A little more of the real Sibelius in waiting may be found in the Fantasy for piano with recitation Yearning (The Mystery of the Sighs). Here, the composer is responding to the poetry of Stagnelius, recited on the disc by the actor Lasse Põysti. (Strange how beautiful poetry can be in an almost totally unfamiliar language!) But it still confirms that the mature composer with his own distinct style is years away - Sibelius was no youthful prodigy, and it becomes all the more impressive, when one contemplates the banality and awkwardness of much that is here, that he did, in time, arrive at such a powerfully individual means of expressing himself.

This disc takes us from 1885 to 1888, and, having voiced the above reservations, it has to be said that there is a world of difference between the banality of the Scherzo in E major of track 1 and the characterful, if stunted, Three Short Pieces that bring the recording to an end.
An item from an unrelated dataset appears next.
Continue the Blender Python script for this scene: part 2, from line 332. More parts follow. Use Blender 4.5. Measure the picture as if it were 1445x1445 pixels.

Folke Grãsbeck deserves praise for completing what must have been, at times, an unrewarding task. His playing is eloquent, though in his desire to 'sell' the music, he sometimes goes over the top, and produces a hard tone. There is also a clicking clearly audible when he plays loud or very fast notes; possibly a ring or some such? This is actually very distracting, and I'm astonished the BIS engineers didn't pick it up.